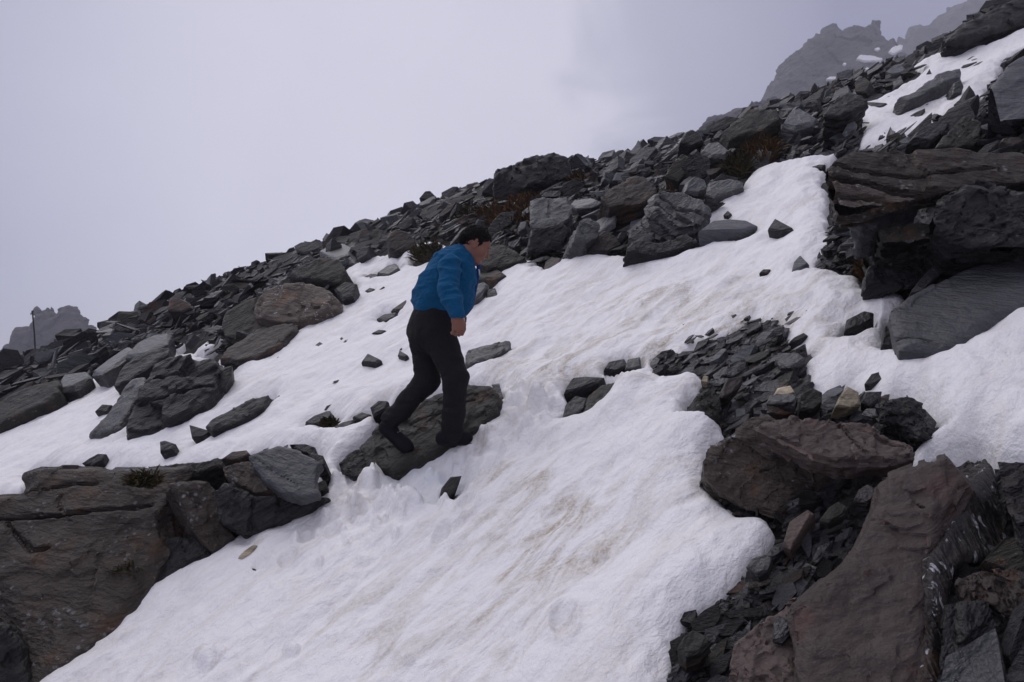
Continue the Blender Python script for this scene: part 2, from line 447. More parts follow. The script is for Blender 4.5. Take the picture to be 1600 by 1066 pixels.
S_UPPER = [(1375,222),(1350,226),(1341,217),(1355,206),(1344,194),(1319,177),(1395,143),(1431,121),(1445,108),(1426,107),(1462,90),(1516,68),(1540,75),(1560,68),(1600,50),(1760,-20),(1800,40),
 (1600,82),(1569,98),(1544,141),(1527,160),(1502,186),(1460,197),(1412,217)]
S_BITS = [[(1572,45),(1600,32),(1640,15),(1640,28),(1600,42)], [(1462,93),(1500,74),(1557,55),(1550,63),(1512,74),(1470,97)], [(1427,108),(1464,92),(1470,98),(1440,112)],
          [(297,553),(325,533),(346,523),(344,530),(320,548)], [(225,557),(262,542),(290,532),(288,538),(255,552)], [(1320,178),(1350,162),(1345,172)]]
HOLES = [[(527,722),(560,690),(600,645),(640,615),(700,600),(778,602),(784,618),(778,640),(740,680),(700,693),(655,722),(600,742),(560,742)],
         [(186,680),(192,655),(238,566),(340,556),(362,574),(352,605),(318,634),(285,652),(228,680),(205,640)],
         [(320,672),(332,655),(400,620),(430,613),(424,628),(380,660),(345,673)],
         [(476,664),(500,645),(520,640),(535,655),(520,672),(500,660),(480,668)],
         [(580,640),(590,627),(608,626),(600,645),(583,655),(560,664),(530,668),(545,655)],
         [(724,565),(730,545),(795,530),(790,548),(760,562),(735,570)],
         [(878,655),(882,625),(893,590),(940,588),(985,590),(975,605),(940,640),(905,652),(888,656)],
         [(942,578),(950,565),(985,557),(1003,560),(998,577),(960,583)],
         [(685,780),(690,762),(708,742),(722,742),(718,755),(700,775),(690,783)],
         [(588,498),(600,490),(622,486),(620,497),(600,504)],
         [(730,486),(735,445),(762,435),(776,455),(770,468),(745,480)],
         [(640,405),(655,398),(690,392),(690,410),(660,418),(645,416)],
         [(566,436),(575,428),(598,422),(620,410),(628,420),(610,432),(580,440)],
         [(1310,524),(1318,500),(1350,485),(1367,488),(1362,505),(1325,524)],
         [(1085,362),(1115,345),(1168,343),(1186,354),(1150,366),(1110,370)],
         [(1060,548),(1090,532),(1098,546),(1080,556)]]
def proj(poly): return [tuple(hit(a, b)[:2]) for a, b in poly]
PM, PU = proj(S_MAIN), proj(S_UPPER)
PB = [proj(p) for p in S_BITS]; PH = [proj(p) for p in HOLES]
def rock_dist(x, y):
    """metres into the rock area (positive) or into the snow (negative)"""
    d = sdpoly(x, y, PM)
    for h in PH:
        hx = [p[0] for p in h]; hy = [p[1] for p in h]
        near = (x > min(hx) - 1.2) & (x < max(hx) + 1.2) & (y > min(hy) - 1.2) & (y < max(hy) + 1.2)
        if near.any(): d[near] = np.maximum(d[near], -sdpoly(x[near], y[near], h))
    for s in [PU] + PB:
        hx = [p[0] for p in s]; hy = [p[1] for p in s]
        near = (x > min(hx) - 3) & (x < max(hx) + 3) & (y > min(hy) - 3) & (y < max(hy) + 3)
        if near.any(): d[near] = np.minimum(d[near], sdpoly(x[near], y[near], s))
    return d

def grid(nt_, ny, tmax, pad=2.5):
    tt = np.linspace(-tmax, tmax, nt_)
    yb = np.linspace(-16, 1.9, 14); yf = np.geomspace(2.0, 46, ny); yr = np.geomspace(46, 940, 20)[1:]
    yy = np.concatenate([yb, yf, yr])
    w = np.where(yy >= 2, yy, 2 + (2 - yy) * 1.2) + pad
    X = tt[None, :] * w[:, None]; Y = np.repeat(yy[:, None], nt_, 1)
    n, k = X.shape
    i = np.arange(n * k).reshape(n, k)
    F = np.stack([i[:-1, :-1], i[:-1, 1:], i[1:, 1:], i[1:, :-1]], -1).reshape(-1, 4)
    return X.ravel().astype(np.float32), Y.ravel().astype(np.float32), F
def mound(x, y, d):
    """the block field stands a little above the snow; low rubble between"""
    far = np.clip((y - 6) / 6, 0, 1)
    lf = np.clip((.10 - x / np.maximum(y, 1)) / .15, 0, 1) * np.clip((x / np.maximum(y, 1) + .62) / .25, 0, 1)
    return (-.10 + far * .24 * lf * (1 - np.exp(-np.maximum(d, 0) / .8))) * (d > -.5)
def ground_h(x, y, d):
    return P(x, y) + mound(x, y, d) + .05 * fbm2(x * 1.3, y * 1.3, 4, 5) * np.clip(y / 6, .5, 3) - np.clip(-d * 3, 0, .4)

X, Y, F = grid(430, 250, .98)
D = rock_dist(X, Y)
Z = ground_h(X, Y, D)
# the hollow under the left boulder
h0 = hit(5, 1000)
Z -= .8 * np.exp(-(((X - h0[0]) / .5) ** 2 + ((Y - h0[1]) / .6) ** 2)) * (D > 0)
g = mesh_np('rocky_ground', np.stack([X, Y, Z], 1), F)
ground = link('rocky_ground', g, M['soil']); tag(ground, 'dark stony ground between the slates', kind='structure')

# snow
def imgxy(x, y):
    z = P(x, y)
    yy = np.maximum(y, .5)
    return 800 + FPX * x / yy, 533 - FPX * z / yy
CLUMPS = [(320,1030,16,.045),(342,1022,12,.03),(455,1012,12,.03),(640,792,20,.05),(600,800,16,.04),(556,800,12,.035),(530,770,14,.04),(500,805,10,.02),(575,765,16,.07),(520,765,12,.05),(590,745,10,.06),
          (620,770,14,.04),(660,775,12,.035),(700,800,10,.02),(770,700,14,.04),(800,660,16,.045),(840,640,14,.045),(850,670,12,.035),(455,815,9,.02),(620,835,9,.02),(520,860,7,.02),(560,880,6,.015),
          (480,850,6,.015),(700,860,7,.015),(1150,790,14,.03),(640,1042,8,.02),(380,1040,9,.02),(935,880,12,.02)]
MELT = [(582,434,22),(606,420,24),(578,453,9),(630,478,20),(605,498,20),(592,519,15),(534,530,14),(499,539,10),(538,536,9),(580,560,20),(630,553,12),(500,658,30),(540,664,22),(565,650,18),
        (1198,424,12),(1250,412,18),(1220,352,22),(1370,588,26),(1342,505,30),(1246,528,16),(1375,164,18),(1456,183,14),(300,675,22),(263,697,18),(148,718,24),(375,645,60),(389,862,16),(345,590,26),(262,620,90),
        (705,765,22),(760,548,42),(1140,356,50)]
_cr = random.Random(3)
for _ in range(60):
    _x, _y = _cr.gauss(620, 85), 0
    _y = 790 - (_x - 620) * .55 + _cr.gauss(0, 26)
    CLUMPS.append((_x, _y, _cr.uniform(3.5, 9), _cr.uniform(.012, .034)))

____

*What you should do:* Quote the material exactly. Pictures stay out.

*Solution to the problem:*
Continue the Blender Python script for this scene: part 2, from line 447. More parts follow. The script is for Blender 4.5. Take the picture to be 1600 by 1066 pixels.
S_UPPER = [(1375,222),(1350,226),(1341,217),(1355,206),(1344,194),(1319,177),(1395,143),(1431,121),(1445,108),(1426,107),(1462,90),(1516,68),(1540,75),(1560,68),(1600,50),(1760,-20),(1800,40),
 (1600,82),(1569,98),(1544,141),(1527,160),(1502,186),(1460,197),(1412,217)]
S_BITS = [[(1572,45),(1600,32),(1640,15),(1640,28),(1600,42)], [(1462,93),(1500,74),(1557,55),(1550,63),(1512,74),(1470,97)], [(1427,108),(1464,92),(1470,98),(1440,112)],
          [(297,553),(325,533),(346,523),(344,530),(320,548)], [(225,557),(262,542),(290,532),(288,538),(255,552)], [(1320,178),(1350,162),(1345,172)]]
HOLES = [[(527,722),(560,690),(600,645),(640,615),(700,600),(778,602),(784,618),(778,640),(740,680),(700,693),(655,722),(600,742),(560,742)],
         [(186,680),(192,655),(238,566),(340,556),(362,574),(352,605),(318,634),(285,652),(228,680),(205,640)],
         [(320,672),(332,655),(400,620),(430,613),(424,628),(380,660),(345,673)],
         [(476,664),(500,645),(520,640),(535,655),(520,672),(500,660),(480,668)],
         [(580,640),(590,627),(608,626),(600,645),(583,655),(560,664),(530,668),(545,655)],
         [(724,565),(730,545),(795,530),(790,548),(760,562),(735,570)],
         [(878,655),(882,625),(893,590),(940,588),(985,590),(975,605),(940,640),(905,652),(888,656)],
         [(942,578),(950,565),(985,557),(1003,560),(998,577),(960,583)],
         [(685,780),(690,762),(708,742),(722,742),(718,755),(700,775),(690,783)],
         [(588,498),(600,490),(622,486),(620,497),(600,504)],
         [(730,486),(735,445),(762,435),(776,455),(770,468),(745,480)],
         [(640,405),(655,398),(690,392),(690,410),(660,418),(645,416)],
         [(566,436),(575,428),(598,422),(620,410),(628,420),(610,432),(580,440)],
         [(1310,524),(1318,500),(1350,485),(1367,488),(1362,505),(1325,524)],
         [(1085,362),(1115,345),(1168,343),(1186,354),(1150,366),(1110,370)],
         [(1060,548),(1090,532),(1098,546),(1080,556)]]
def proj(poly): return [tuple(hit(a, b)[:2]) for a, b in poly]
PM, PU = proj(S_MAIN), proj(S_UPPER)
PB = [proj(p) for p in S_BITS]; PH = [proj(p) for p in HOLES]
def rock_dist(x, y):
    """metres into the rock area (positive) or into the snow (negative)"""
    d = sdpoly(x, y, PM)
    for h in PH:
        hx = [p[0] for p in h]; hy = [p[1] for p in h]
        near = (x > min(hx) - 1.2) & (x < max(hx) + 1.2) & (y > min(hy) - 1.2) & (y < max(hy) + 1.2)
        if near.any(): d[near] = np.maximum(d[near], -sdpoly(x[near], y[near], h))
    for s in [PU] + PB:
        hx = [p[0] for p in s]; hy = [p[1] for p in s]
        near = (x > min(hx) - 3) & (x < max(hx) + 3) & (y > min(hy) - 3) & (y < max(hy) + 3)
        if near.any(): d[near] = np.minimum(d[near], sdpoly(x[near], y[near], s))
    return d

def grid(nt_, ny, tmax, pad=2.5):
    tt = np.linspace(-tmax, tmax, nt_)
    yb = np.linspace(-16, 1.9, 14); yf = np.geomspace(2.0, 46, ny); yr = np.geomspace(46, 940, 20)[1:]
    yy = np.concatenate([yb, yf, yr])
    w = np.where(yy >= 2, yy, 2 + (2 - yy) * 1.2) + pad
    X = tt[None, :] * w[:, None]; Y = np.repeat(yy[:, None], nt_, 1)
    n, k = X.shape
    i = np.arange(n * k).reshape(n, k)
    F = np.stack([i[:-1, :-1], i[:-1, 1:], i[1:, 1:], i[1:, :-1]], -1).reshape(-1, 4)
    return X.ravel().astype(np.float32), Y.ravel().astype(np.float32), F
def mound(x, y, d):
    """the block field stands a little above the snow; low rubble between"""
    far = np.clip((y - 6) / 6, 0, 1)
    lf = np.clip((.10 - x / np.maximum(y, 1)) / .15, 0, 1) * np.clip((x / np.maximum(y, 1) + .62) / .25, 0, 1)
    return (-.10 + far * .24 * lf * (1 - np.exp(-np.maximum(d, 0) / .8))) * (d > -.5)
def ground_h(x, y, d):
    return P(x, y) + mound(x, y, d) + .05 * fbm2(x * 1.3, y * 1.3, 4, 5) * np.clip(y / 6, .5, 3) - np.clip(-d * 3, 0, .4)

X, Y, F = grid(430, 250, .98)
D = rock_dist(X, Y)
Z = ground_h(X, Y, D)
# the hollow under the left boulder
h0 = hit(5, 1000)
Z -= .8 * np.exp(-(((X - h0[0]) / .5) ** 2 + ((Y - h0[1]) / .6) ** 2)) * (D > 0)
g = mesh_np('rocky_ground', np.stack([X, Y, Z], 1), F)
ground = link('rocky_ground', g, M['soil']); tag(ground, 'dark stony ground between the slates', kind='structure')

# snow
def imgxy(x, y):
    z = P(x, y)
    yy = np.maximum(y, .5)
    return 800 + FPX * x / yy, 533 - FPX * z / yy
CLUMPS = [(320,1030,16,.045),(342,1022,12,.03),(455,1012,12,.03),(640,792,20,.05),(600,800,16,.04),(556,800,12,.035),(530,770,14,.04),(500,805,10,.02),(575,765,16,.07),(520,765,12,.05),(590,745,10,.06),
          (620,770,14,.04),(660,775,12,.035),(700,800,10,.02),(770,700,14,.04),(800,660,16,.045),(840,640,14,.045),(850,670,12,.035),(455,815,9,.02),(620,835,9,.02),(520,860,7,.02),(560,880,6,.015),
          (480,850,6,.015),(700,860,7,.015),(1150,790,14,.03),(640,1042,8,.02),(380,1040,9,.02),(935,880,12,.02)]
MELT = [(582,434,22),(606,420,24),(578,453,9),(630,478,20),(605,498,20),(592,519,15),(534,530,14),(499,539,10),(538,536,9),(580,560,20),(630,553,12),(500,658,30),(540,664,22),(565,650,18),
        (1198,424,12),(1250,412,18),(1220,352,22),(1370,588,26),(1342,505,30),(1246,528,16),(1375,164,18),(1456,183,14),(300,675,22),(263,697,18),(148,718,24),(375,645,60),(389,862,16),(345,590,26),(262,620,90),
        (705,765,22),(760,548,42),(1140,356,50)]
_cr = random.Random(3)
for _ in range(60):
    _x, _y = _cr.gauss(620, 85), 0
    _y = 790 - (_x - 620) * .55 + _cr.gauss(0, 26)
    CLUMPS.append((_x, _y, _cr.uniform(3.5, 9), _cr.uniform(.012, .034)))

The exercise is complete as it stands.